Independent power producers (IPPs) have petitioned Parliament to be allowed to directly distribute electricity to the end consumer and break Kenya Power's monopoly.
The IPPs have also asked for a review of Kenya Power's operational efficiencies to ensure a reduction in power theft.
The Electricity Sector Association of Kenya (ESAK) told lawmakers to enact reforms that will encourage more competition in the generation, transmission and support services in power generation.
They want Kenya Power monopoly opened to competition, warning the country risks power rationing within the next three years if the IPPs are not licensed to generate more.
“We propose that you open the Kenya Power market to competition from local independent power producers.
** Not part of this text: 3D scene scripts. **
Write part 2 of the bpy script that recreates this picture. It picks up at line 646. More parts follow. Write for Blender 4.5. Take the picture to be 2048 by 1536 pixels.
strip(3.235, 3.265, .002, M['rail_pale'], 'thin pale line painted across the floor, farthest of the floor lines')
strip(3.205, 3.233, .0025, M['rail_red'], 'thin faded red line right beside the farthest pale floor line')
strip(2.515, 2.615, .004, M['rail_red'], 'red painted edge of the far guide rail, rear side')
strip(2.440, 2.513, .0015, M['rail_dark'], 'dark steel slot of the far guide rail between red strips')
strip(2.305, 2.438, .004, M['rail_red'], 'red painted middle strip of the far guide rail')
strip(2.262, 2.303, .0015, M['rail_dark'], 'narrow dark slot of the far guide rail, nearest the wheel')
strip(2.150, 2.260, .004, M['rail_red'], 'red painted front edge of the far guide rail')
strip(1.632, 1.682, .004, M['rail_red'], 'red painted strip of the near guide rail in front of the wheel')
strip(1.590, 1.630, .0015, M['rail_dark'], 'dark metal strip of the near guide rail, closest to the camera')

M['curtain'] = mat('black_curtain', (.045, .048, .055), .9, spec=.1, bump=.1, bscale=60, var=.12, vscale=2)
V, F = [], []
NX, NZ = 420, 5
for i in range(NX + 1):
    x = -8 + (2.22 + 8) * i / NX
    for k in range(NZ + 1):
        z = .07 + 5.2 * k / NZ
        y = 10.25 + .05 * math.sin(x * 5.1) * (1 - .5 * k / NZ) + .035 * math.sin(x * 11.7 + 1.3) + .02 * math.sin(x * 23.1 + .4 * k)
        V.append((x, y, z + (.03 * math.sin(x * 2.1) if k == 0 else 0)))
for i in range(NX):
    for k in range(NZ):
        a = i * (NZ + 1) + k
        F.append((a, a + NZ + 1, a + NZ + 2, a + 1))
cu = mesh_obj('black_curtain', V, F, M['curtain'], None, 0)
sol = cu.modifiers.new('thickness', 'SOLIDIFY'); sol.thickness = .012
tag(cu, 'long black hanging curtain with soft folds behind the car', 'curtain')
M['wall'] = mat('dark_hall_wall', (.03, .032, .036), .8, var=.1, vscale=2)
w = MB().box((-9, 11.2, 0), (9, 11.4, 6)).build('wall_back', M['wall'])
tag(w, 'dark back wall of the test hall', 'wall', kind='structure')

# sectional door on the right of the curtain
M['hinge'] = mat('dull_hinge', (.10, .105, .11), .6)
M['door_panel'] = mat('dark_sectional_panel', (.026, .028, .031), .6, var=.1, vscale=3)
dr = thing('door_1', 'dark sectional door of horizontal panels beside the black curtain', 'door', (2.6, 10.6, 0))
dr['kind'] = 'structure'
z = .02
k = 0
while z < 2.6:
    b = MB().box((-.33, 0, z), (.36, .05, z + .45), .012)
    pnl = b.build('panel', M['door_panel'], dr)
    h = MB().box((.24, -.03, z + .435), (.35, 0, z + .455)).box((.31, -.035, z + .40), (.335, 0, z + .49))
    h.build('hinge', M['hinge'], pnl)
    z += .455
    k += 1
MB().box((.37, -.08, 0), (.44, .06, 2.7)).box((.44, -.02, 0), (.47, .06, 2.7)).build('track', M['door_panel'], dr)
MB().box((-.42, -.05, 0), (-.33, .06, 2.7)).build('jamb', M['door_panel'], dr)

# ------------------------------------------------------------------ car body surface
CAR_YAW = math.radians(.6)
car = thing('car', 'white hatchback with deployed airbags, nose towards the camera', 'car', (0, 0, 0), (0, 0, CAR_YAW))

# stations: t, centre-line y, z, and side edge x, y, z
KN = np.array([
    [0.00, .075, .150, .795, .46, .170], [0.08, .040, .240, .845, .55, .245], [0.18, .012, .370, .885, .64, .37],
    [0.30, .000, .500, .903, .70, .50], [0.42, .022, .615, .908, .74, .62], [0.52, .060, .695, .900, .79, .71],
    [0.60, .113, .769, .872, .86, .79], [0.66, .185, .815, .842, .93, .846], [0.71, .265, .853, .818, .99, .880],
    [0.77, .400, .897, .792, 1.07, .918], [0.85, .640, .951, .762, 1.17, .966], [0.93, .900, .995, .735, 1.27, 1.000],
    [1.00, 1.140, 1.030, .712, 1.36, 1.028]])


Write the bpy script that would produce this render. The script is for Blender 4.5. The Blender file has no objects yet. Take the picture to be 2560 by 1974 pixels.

This House passed the Energy Act, 2019 which provides for competition,” George Aluru, the ESAK chairperson, told the Senate Committee on Energy.
“There are 29 regulations lying at the Energy and Petroleum Regulatory Authority (Epra) that need to be passed by Parliament to open up the power generation market and competition in power transmission.”
The association appeared before the committee which is conducting a public inquiry into the high cost of electricity. The committee has so far grilled 11 independent power producers, including KenGen, over the skyrocketing cost of electricity.
The committee chaired by Wahome Wamatinga is seeking to establish why the IPPs are selling electricity to Kenya Power at inflated prices hence the high-power prices.
Kenya Power’s power purchase agreements remain controversial amid concern the firm has signed contracts committing it to take more electricity than it can sell.